(Washington) L’enquête du procureur spécial Robert Mueller sur l’ingérence russe dans la présidentielle de 2016 est une tache tenace sur le mandat de Donald Trump, que le président tente d’effacer avant de quitter ses fonctions en graciant ses protagonistes condamnés par la justice.

Le président américain a gracié mercredi soir une trentaine de personnes, dont Paul Manafort, son ex-directeur de campagne en 2016, et son ancien conseiller Roger Stone, tous deux mis en cause dans cette enquête sur une possible collusion entre la Russie et son équipe de campagne en 2016.

La veille, M. Trump avait accordé sa grâce à deux autres personnalités impliquées dans cette enquête : un ancien conseiller diplomatique, George Papadopoulos, et un avocat néerlandais, Alex van der Zwaan.

Et fin novembre, il avait déjà amnistié Michael Flynn, son ancien conseiller à la sécurité nationale, condamné notamment pour avoir menti aux enquêteurs du FBI dans cette affaire.

Tous ces hommes ont un point commun : ils n’ont jamais coopéré avec les enquêteurs pour protéger le milliardaire républicain, a rappelé l’élu démocrate Adam Schiff, président de la commission du Renseignement de la Chambre des représentants.  

« Pendant l’enquête Mueller, l’avocat de Trump a évoqué l’idée d’une grâce avec Manafort. Manafort a arrêté de coopérer avec les procureurs, il a menti, il a été condamné et Trump l’a félicité pour ne pas avoir “mouchardé” », a-t-il rappelé dans un tweet. « La grâce de Trump est l’aboutissement de ce complot ».

« Chef mafieux »

Deux autres de ses proches, son ancien homme à tout faire Michael Cohen et son ex-directeur adjoint de campagne, Rick Gates, qui ont tous deux collaboré avec la justice, n’ont pas été graciés par le président qui doit quitter la Maison-Blanche le 20 janvier.

Robert Mueller, qui n’a pas trouvé de preuve de coopération criminelle entre la Russie et l’équipe de campagne du milliardaire, s’est abstenu de tout commentaire sur ces mesures de grâce.

Mais son principal enquêteur, Andrew Weissmann, a exprimé son indignation jeudi sur NBC.  

« Les grâces accordées par ce président, c’est ce à quoi on pourrait s’attendre si on accordait le pouvoir d’accorder des grâces à un chef mafieux », a-t-il dit.

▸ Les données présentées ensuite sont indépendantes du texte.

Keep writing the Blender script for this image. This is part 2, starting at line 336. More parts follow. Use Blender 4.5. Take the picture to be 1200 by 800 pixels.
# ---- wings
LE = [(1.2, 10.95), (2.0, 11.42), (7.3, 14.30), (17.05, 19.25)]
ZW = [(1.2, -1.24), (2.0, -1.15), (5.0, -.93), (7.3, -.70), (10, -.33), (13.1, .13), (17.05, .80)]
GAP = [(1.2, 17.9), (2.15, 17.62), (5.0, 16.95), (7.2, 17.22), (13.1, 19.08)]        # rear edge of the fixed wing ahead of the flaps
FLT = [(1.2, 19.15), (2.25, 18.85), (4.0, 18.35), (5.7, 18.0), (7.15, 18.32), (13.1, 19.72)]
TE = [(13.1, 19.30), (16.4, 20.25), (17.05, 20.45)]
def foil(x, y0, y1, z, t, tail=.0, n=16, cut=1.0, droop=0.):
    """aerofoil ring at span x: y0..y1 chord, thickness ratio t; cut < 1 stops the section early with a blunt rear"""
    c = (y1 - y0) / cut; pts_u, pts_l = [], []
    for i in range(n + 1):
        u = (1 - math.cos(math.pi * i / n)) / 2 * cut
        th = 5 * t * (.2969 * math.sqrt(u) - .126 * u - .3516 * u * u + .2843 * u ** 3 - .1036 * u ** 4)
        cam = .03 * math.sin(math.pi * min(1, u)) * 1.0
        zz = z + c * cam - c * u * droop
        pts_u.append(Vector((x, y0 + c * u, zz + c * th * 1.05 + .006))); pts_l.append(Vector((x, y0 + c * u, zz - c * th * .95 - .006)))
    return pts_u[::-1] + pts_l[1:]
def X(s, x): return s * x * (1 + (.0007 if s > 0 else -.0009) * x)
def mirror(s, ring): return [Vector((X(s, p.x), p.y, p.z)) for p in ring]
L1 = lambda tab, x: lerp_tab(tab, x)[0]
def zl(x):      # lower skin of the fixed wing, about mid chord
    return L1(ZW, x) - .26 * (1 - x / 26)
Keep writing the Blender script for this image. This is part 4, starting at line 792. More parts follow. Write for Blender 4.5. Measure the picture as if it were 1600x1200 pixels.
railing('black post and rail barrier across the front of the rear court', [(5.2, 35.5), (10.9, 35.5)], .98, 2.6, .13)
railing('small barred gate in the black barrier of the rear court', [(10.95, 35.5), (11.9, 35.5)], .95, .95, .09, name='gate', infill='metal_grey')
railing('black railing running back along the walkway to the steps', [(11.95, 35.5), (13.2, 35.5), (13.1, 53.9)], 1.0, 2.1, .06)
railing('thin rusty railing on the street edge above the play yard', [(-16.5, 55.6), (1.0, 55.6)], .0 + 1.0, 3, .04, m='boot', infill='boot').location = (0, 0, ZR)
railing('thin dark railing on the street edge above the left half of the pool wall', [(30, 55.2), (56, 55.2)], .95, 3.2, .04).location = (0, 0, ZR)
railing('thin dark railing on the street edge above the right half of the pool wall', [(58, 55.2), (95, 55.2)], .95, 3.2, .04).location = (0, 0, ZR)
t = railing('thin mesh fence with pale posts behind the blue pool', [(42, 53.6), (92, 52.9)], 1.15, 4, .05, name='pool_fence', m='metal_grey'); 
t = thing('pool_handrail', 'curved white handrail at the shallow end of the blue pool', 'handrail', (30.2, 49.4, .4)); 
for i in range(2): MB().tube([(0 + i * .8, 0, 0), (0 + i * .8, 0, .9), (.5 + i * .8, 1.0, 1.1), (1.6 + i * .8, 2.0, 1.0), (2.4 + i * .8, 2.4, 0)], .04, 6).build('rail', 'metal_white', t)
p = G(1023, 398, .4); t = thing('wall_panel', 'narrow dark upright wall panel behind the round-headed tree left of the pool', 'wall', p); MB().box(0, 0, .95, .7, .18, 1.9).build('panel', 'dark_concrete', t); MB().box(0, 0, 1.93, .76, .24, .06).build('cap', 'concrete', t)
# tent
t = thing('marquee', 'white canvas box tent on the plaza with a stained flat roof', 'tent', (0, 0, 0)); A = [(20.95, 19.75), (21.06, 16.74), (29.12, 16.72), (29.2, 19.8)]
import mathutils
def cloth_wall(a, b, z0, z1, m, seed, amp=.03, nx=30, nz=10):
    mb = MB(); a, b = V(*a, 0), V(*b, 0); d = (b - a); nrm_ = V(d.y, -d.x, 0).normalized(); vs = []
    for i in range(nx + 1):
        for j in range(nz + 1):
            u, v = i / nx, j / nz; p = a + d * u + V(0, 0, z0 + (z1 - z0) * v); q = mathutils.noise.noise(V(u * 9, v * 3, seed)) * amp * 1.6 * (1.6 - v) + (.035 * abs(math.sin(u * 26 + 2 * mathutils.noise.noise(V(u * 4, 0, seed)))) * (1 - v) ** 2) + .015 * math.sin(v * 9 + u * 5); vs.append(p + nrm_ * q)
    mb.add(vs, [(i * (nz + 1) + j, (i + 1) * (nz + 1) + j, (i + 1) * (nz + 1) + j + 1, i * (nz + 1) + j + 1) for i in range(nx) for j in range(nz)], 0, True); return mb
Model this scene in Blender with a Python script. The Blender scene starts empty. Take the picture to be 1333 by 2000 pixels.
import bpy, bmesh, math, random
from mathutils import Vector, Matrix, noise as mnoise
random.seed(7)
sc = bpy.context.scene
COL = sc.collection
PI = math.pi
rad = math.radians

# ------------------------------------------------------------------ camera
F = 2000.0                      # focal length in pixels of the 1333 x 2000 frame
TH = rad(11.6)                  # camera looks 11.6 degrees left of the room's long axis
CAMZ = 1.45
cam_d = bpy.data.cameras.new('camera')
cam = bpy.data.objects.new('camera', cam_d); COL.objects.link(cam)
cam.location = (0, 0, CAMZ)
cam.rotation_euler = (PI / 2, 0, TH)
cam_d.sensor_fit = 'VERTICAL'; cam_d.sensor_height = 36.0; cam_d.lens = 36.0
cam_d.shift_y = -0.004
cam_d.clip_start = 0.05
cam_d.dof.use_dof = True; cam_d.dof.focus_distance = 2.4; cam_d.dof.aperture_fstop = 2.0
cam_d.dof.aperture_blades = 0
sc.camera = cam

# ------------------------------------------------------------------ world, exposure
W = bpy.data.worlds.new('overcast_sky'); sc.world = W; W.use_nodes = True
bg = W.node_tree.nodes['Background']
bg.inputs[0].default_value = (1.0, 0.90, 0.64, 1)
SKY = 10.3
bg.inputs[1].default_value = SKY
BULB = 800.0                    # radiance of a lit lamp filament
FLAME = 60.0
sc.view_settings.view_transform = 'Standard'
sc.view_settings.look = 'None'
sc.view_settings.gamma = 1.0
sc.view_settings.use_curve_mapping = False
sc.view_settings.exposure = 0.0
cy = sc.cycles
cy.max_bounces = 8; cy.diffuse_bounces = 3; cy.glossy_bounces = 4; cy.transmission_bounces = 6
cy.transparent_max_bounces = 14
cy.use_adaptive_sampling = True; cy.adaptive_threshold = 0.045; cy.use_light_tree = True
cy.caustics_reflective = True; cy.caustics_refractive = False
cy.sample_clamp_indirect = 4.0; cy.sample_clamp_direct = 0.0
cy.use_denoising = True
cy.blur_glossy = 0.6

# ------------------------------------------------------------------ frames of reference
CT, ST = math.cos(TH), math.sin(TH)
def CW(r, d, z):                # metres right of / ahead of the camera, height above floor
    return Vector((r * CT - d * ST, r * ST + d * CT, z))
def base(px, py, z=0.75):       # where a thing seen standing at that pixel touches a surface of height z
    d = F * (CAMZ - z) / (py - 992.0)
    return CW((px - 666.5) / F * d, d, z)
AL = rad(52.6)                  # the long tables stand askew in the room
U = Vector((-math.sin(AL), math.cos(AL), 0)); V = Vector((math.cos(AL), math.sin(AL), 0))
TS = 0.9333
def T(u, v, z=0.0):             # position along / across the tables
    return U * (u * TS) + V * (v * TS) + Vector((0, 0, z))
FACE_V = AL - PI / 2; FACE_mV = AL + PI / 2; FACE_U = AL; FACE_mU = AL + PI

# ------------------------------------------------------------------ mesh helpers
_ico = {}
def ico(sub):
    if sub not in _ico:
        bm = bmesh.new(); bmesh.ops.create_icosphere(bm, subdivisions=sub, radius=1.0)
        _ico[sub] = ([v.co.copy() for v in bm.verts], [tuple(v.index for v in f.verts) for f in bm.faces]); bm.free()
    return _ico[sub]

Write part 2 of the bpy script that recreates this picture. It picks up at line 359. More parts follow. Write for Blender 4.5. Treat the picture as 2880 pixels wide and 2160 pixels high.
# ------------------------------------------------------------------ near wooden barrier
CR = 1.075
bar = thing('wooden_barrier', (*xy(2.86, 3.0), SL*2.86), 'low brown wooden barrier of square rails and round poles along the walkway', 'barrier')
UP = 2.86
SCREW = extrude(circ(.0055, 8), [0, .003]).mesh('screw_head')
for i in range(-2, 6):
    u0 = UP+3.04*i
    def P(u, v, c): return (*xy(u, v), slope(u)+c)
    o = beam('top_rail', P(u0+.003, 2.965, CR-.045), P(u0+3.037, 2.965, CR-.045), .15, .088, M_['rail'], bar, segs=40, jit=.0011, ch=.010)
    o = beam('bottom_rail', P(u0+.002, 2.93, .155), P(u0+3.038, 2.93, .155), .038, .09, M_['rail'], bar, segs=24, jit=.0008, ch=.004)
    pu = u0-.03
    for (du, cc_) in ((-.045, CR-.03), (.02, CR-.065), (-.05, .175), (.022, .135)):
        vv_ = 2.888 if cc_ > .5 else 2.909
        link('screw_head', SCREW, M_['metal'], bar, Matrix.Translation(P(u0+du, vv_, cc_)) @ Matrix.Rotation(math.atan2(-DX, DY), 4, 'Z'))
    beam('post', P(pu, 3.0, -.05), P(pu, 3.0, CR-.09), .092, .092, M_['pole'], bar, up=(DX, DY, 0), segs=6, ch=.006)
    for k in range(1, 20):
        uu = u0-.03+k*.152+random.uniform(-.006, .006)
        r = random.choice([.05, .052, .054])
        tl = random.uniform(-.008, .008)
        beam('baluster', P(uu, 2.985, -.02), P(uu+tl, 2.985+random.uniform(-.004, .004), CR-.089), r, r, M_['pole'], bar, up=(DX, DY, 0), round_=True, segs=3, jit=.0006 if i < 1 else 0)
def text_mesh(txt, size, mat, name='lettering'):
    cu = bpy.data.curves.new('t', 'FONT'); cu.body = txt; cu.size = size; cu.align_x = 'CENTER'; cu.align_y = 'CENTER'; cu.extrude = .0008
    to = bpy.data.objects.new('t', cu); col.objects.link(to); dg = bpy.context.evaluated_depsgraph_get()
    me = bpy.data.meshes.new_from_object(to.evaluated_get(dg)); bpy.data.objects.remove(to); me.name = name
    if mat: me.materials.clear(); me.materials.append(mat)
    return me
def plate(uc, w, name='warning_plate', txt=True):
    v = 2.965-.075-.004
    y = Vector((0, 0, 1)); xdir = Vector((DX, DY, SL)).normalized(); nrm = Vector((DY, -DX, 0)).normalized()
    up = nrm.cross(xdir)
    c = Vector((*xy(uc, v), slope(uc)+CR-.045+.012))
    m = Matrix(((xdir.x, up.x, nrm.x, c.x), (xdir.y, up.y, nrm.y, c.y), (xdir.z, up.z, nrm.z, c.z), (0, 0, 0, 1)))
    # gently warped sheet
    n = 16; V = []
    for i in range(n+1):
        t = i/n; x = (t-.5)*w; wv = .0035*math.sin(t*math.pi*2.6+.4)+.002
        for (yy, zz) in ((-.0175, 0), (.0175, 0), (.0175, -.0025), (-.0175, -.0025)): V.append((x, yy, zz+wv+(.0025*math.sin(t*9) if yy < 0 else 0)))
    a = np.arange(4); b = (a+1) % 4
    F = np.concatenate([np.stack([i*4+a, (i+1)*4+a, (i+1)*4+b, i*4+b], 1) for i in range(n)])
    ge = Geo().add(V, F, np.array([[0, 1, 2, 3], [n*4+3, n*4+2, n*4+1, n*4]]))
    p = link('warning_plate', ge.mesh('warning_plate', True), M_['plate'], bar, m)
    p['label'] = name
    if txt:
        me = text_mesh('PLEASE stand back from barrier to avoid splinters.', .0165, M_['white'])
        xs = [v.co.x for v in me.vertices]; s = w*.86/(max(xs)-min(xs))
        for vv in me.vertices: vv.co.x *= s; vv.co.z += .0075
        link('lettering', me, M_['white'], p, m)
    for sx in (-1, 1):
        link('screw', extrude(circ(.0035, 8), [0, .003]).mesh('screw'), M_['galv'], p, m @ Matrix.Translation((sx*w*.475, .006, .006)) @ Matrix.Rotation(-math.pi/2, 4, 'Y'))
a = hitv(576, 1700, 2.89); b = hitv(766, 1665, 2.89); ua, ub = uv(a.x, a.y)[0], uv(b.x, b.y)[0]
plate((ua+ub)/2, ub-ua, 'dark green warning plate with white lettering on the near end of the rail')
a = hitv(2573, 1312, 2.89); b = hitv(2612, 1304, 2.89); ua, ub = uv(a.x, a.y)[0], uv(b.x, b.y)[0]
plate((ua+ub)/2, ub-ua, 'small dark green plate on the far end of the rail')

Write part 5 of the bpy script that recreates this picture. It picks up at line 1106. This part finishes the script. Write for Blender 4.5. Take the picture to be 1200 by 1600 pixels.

Le président américain a toujours qualifié de « fausses informations » les conclusions de ses propres services de renseignement, qui affirment que Moscou a mené une campagne d’intrusions informatiques et de manipulation des réseaux sociaux pour favoriser l’élection de Donald Trump en 2016 et discréditer Hillary Clinton.

Alors qu’il termine son mandat avec un bilan mitigé et un horizon judiciaire incertain – il est notamment visé par deux enquêtes pour fraudes fiscales dans l’État de New York –, Donald Trump pourrait se croire protégé dans l’enquête russe dont les protagonistes sont désormais graciés.

Mais, a prévenu M. Weissmann, ils ne sont graciés que de crimes passés et ils pourraient de nouveau être entendus, par d’autres juges.  

« On ne peut pas être gracié de futurs crimes et tous ces gens, Roger Stone, Paul Manafort, Michael Flynn, ils ont des preuves dans leur tête », a-t-il noté, soulignant qu’ils pourraient de nouveau être appelés à témoigner.

En outre, a noté Timothy Snyder, professeur de droit de l’université de Yale, la grâce présidentielle est une arme à double tranchant, car elle implique que les personnes qui en bénéficient étaient bien coupables.

La Cour suprême des États-Unis a en effet conclu dans un jugement de 1915 qu’une grâce présidentielle comportait une « imputation de culpabilité » et qu’une acceptation de grâce constituait une « confession ».